Le visiteur se trouve pris entre le regard de la femme sur les carnets et les mains qui les feuillettent. Il traverse la pièce et découvre alors les deux textes de Patrick Corillon. 
Le premier relate une anecdote racontée par Victor Brauner. Il explique comment un matin, il dessinait à côté de son linge séchant à sa fenêtre. Se sentant observé, l'artiste découvre alors le regard fixe de la voisine, qui ne peut voir que ses mains dessinant sur ses carnets. Troublé par cette expérience, Victor Brauner réitère le stratagème chaque semaine, laissant le même linge pendre afin que la voisine puisse continuer à l'observer avec discrétion. Il prend alors conscience du plaisir qu'il éprouve à montrer ses dessins.


Le second texte décrit la même expérience selon le point de vue de la voisine, Madeleine Ivernol. Elle aperçoit son voisin dessinant à sa fenêtre et remarque qu'il fait sécher une chemise semblable à celle de son fiancé récemment disparu à la guerre. Elle fixe la chemise avec insistance, et constate que son voisin s'en aperçoit et qu'il laisse la chemise pendre de semaines en semaines. Peu à peu, la chemise ternit et renvoie à Madeleine le reflet de sa propre décrépitude.

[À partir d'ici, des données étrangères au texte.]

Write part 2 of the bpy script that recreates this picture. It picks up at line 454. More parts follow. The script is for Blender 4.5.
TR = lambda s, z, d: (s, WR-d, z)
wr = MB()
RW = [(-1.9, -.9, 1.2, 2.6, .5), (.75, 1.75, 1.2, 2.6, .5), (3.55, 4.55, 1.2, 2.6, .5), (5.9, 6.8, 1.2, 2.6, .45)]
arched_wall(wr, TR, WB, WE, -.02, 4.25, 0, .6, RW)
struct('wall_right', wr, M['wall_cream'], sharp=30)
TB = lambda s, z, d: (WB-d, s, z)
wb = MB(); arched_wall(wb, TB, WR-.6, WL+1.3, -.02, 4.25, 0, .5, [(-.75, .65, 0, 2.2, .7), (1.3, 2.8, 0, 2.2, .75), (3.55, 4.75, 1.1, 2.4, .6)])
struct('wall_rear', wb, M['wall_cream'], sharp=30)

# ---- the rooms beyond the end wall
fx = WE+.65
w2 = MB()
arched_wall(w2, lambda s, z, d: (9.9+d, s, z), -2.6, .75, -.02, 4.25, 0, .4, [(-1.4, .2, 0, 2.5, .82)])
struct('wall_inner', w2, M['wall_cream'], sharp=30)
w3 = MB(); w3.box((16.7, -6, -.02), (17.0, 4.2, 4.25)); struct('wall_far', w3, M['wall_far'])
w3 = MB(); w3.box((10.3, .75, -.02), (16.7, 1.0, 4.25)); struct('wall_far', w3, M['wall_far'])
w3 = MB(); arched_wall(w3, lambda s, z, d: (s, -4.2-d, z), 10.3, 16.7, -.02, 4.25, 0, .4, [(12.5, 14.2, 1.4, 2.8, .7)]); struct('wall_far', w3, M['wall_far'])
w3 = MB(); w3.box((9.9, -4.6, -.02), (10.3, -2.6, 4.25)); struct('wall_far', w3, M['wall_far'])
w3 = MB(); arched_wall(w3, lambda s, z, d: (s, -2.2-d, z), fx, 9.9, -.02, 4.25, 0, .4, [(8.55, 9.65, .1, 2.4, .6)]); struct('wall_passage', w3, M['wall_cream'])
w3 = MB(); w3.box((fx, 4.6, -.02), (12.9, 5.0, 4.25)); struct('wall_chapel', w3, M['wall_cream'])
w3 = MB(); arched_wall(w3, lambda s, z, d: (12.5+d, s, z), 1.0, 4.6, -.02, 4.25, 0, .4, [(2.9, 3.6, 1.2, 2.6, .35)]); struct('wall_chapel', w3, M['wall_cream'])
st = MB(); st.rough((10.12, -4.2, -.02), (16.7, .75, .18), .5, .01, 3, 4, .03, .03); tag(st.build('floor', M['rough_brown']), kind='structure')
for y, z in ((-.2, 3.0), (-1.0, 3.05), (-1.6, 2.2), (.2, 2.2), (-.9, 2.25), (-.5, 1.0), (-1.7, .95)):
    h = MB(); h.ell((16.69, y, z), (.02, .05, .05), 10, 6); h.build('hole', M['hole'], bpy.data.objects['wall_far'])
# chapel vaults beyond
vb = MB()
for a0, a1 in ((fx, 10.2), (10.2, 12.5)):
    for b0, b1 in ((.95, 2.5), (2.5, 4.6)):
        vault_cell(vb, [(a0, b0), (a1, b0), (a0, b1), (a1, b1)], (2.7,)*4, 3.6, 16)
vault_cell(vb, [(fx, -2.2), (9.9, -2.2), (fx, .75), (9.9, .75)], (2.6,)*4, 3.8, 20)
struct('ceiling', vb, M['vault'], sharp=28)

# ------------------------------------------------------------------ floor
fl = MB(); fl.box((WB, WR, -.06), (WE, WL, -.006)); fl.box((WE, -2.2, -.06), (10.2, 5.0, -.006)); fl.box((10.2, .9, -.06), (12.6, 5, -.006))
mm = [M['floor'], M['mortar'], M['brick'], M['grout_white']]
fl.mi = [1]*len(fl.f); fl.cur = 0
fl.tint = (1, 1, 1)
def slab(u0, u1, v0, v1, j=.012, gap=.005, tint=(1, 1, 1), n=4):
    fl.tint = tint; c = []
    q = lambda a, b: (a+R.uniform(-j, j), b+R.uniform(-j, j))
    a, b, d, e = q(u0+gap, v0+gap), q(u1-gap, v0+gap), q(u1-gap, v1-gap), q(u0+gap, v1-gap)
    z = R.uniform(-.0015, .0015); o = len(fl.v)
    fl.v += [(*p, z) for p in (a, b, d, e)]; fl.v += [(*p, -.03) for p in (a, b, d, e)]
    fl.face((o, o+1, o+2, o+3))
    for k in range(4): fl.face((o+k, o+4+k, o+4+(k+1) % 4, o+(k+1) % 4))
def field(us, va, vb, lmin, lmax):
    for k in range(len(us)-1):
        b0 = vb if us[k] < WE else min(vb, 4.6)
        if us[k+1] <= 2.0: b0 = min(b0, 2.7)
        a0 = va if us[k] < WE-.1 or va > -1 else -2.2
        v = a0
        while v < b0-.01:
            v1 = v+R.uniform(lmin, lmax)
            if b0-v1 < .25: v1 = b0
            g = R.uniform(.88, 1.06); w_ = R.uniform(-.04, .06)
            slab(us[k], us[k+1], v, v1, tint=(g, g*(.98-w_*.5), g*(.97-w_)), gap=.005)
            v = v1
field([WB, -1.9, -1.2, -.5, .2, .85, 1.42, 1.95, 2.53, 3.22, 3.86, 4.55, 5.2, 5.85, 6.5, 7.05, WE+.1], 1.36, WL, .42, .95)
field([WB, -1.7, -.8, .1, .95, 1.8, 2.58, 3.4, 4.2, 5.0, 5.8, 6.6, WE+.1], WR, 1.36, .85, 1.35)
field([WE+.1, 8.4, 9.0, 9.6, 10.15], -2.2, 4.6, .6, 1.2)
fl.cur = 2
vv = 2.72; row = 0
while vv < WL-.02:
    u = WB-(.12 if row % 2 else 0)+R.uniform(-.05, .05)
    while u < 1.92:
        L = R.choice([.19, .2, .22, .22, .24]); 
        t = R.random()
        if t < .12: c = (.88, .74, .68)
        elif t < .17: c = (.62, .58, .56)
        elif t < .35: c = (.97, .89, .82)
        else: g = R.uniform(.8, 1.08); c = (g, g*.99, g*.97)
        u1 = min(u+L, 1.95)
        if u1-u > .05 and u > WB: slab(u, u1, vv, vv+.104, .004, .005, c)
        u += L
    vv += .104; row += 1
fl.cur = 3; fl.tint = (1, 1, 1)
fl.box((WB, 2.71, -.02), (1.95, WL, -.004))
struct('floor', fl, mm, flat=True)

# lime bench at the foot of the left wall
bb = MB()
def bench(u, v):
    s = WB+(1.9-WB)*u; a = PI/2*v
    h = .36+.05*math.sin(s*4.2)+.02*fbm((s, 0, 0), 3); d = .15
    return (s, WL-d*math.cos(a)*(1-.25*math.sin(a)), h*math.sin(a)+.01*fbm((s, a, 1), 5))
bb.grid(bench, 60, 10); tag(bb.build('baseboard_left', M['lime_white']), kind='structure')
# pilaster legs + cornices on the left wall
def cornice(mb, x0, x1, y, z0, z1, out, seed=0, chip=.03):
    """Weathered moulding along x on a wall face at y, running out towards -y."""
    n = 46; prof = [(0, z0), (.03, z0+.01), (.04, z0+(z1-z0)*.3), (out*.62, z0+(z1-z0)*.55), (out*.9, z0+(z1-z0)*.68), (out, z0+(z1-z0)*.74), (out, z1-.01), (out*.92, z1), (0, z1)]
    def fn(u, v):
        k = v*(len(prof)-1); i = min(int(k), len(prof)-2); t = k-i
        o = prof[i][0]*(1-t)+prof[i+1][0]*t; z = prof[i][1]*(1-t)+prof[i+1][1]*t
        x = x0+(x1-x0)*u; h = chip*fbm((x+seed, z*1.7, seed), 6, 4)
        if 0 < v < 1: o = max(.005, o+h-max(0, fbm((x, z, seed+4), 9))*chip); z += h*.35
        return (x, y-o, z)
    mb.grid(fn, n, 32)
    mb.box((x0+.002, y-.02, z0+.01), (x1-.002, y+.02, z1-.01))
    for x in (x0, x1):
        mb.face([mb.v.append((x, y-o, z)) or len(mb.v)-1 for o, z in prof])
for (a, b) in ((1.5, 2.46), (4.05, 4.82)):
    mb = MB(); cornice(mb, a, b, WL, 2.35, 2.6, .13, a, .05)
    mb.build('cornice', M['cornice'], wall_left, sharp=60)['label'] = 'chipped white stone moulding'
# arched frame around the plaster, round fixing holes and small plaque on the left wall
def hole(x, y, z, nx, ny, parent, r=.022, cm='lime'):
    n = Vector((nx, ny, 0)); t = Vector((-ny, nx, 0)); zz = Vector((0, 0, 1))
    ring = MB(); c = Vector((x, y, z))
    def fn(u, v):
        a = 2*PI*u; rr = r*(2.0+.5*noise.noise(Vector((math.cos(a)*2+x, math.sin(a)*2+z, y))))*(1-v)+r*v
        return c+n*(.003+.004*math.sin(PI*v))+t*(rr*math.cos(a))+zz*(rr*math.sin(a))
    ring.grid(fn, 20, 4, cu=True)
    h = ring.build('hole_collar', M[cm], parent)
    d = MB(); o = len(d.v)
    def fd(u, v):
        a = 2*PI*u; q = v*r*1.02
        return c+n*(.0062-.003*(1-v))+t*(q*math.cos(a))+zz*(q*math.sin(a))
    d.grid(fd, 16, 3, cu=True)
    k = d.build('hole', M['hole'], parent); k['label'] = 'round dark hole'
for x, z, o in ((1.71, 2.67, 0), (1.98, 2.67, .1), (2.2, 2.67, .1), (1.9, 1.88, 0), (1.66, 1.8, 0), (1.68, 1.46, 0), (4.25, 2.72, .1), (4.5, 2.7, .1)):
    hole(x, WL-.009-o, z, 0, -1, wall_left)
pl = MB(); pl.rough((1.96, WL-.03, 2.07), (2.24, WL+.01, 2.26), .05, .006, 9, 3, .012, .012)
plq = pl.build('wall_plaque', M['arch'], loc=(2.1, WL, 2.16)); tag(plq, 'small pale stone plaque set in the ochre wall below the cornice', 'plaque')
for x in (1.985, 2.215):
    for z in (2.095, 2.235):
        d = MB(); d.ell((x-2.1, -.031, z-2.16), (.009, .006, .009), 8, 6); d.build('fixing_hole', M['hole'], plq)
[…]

Le visiteur devient le troisième personnage de cette fiction, il fait alors le lien avec les images sur les moniteurs et réalise l'affrontement des points de vue de chacun des protagonistes. D'une anecdote commune, vécue par chacun comme la réalité, les deux personnages en concluent des interprétations complètement différentes.


Pour Patrick Corillon, l'art est une fiction et l'artiste un ethnologue. Il fait appel à la fiction dans ses œuvres, en créant des personnages qui évoluent au fil de ses expositions, comme Oskar Serti.


" Patrick Corillon, de la même manière, utilise ses textes, et ses objets, comme des moyens destinés à pallier une faillite ou une déficience formelle et narrative. Le fait de raconter une histoire, à cet égard, ne saurait relever du pur plaisir d'écrire, mais bien de la simple nécessité de remplir, par une forme de rafistolage, le vide suscité par une situation formelle défaillante. " *


Laetitia Rouiller


 


* Bernard Marcadé in Art Press, n° 160, juillet-août 1991.